Alarmingly, Cisco's roaring growth engine has stalled for the past year and its core routing and switching business -- a $14 billion-per-year slice of the information technology spending pie -- is in danger of being carved up by lower-priced gear from rivals like Dell ( DELL) and China's Huawei.

Man With the Mustache

With that in mind, Cisco's growth hunt has stimulated even more than the usual chatter. And some software analysts say Cisco's untapped growth market might be right under its nose.

"Cisco is the king of data hardware, but these things are far too complicated right now," says Amy Wohl, a software analyst with Wohl Associates in Narberth, Pa. "We need a combination of hardware and software to create automation and simplicity. It requires imposing levels of software across the top of the network to make these systems more manageable."

It's not an unreasonable leap of logic to suggest Cisco could jump on the popular software bandwagon and add network management or security programs to its extensive hardware operating system. Sun ( SUNW) and IBM ( IBM) have been acquiring software outfits largely to spread their businesses beyond hardware.

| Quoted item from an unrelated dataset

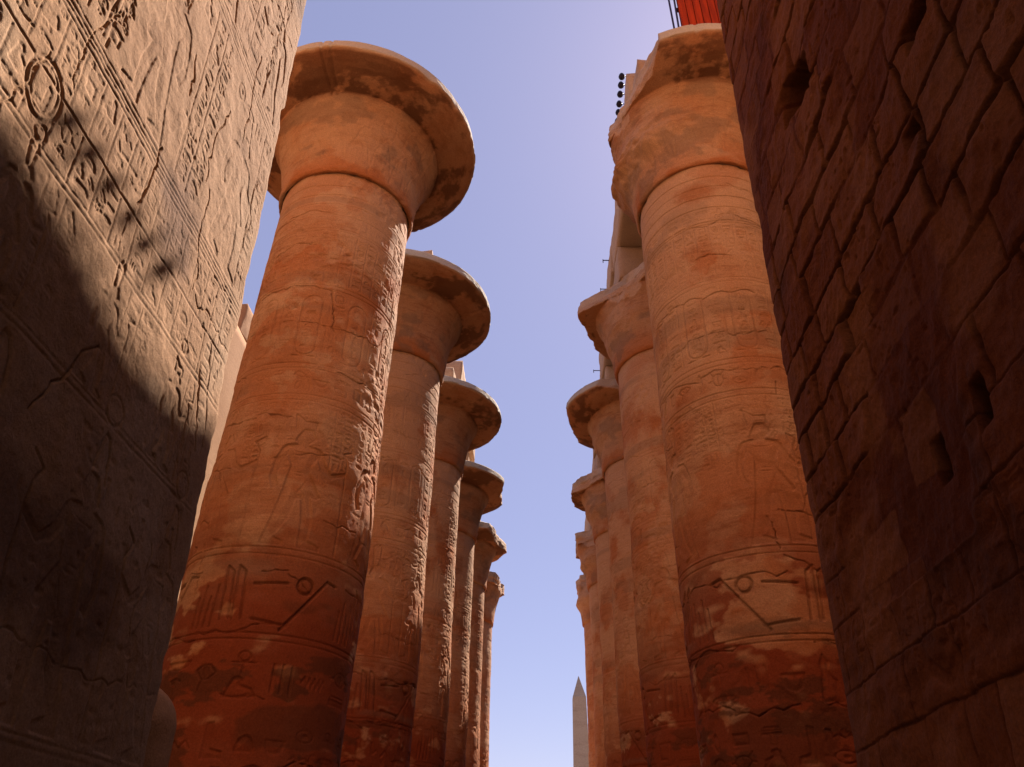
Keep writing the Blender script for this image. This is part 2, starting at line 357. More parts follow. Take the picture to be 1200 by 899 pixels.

Cisco has recently added "we are a hardware and a software company" to its message to investors. And given the luxurious margins enjoyed by software companies, the advantages of diversification aren't lost on Cisco executives.

"There is a giant rummage sale going on," says Wohl. "If you are a company with a bunch of money, there's never been a better time to put something you've wanted in your portfolio."

"They can offer some sort of network management scheme of their own," adds Wohl, "or instead, have their stuff managed by someone else's." Put that way, it seems clear where Cisco's headed.